27/12/2017

Sweet Country di Warwick Thornton

In un’Australia di inizio ‘900 Warwick Thornton, regista di origini aborigene, dirige un western apparentemente non convenzionale. Sam schiavo aborigeno, vive e alleva bestiame nella tenuta dell’Inglese Fred. Tutto procede abbastanza bene fino all’arrivo di Harry, ex soldato ancora impregnato di odi e rancori della guerra. Harry che spesso si attacca alla bottiglia, sfoga la sua rabbia contro Fred che per difendere sua moglie Lizzie compie un gesto estremo. Questa sua azione lo costringerà ad una lunga fuga attraverso i territori sconfinati australiani, inseguito dall’accanito sceriffo e da alcuni uomini del paese.

Thornton gira un western politico dove difficile è non schierarsi dalla parte del regista. Al posto di restare imparziale il regista giudica e porta il pubblico in una direzione troppo evidente: non viene proposta una riflessione ma bensì uno schieramento. Rimangono così solo dei grandi paesaggi sconfinati, oggettivamente belli, metafora del paese ma contaminati da una narrazione sbilanciata fin dalla prima inquadratura.

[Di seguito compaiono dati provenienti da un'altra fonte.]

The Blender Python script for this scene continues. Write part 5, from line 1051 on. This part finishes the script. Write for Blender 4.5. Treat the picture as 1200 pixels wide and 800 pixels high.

Un western con ambizioni autoriali ma che non aggiunge nulla di nuovo. Il ritmo dilatato e la narrazione talvolta frammentaria alternata da flashback e flashforward sono tentativi del regista di far emergere quel qualcosa in più che invece rimane celato sotto la barba dei cowboy australiani (tra cui citiamo Sam Neill ex Jurassic Park). Una narrazione canonica che tenta di mettere in evidenza l’ambizione politica e autoriale del regista. Ne escono così solamente spari, brandelli di carne, deserti sconfinati e polvere, sotterrando inevitabilmente il tentativo del regista di fare un western non convenzionale.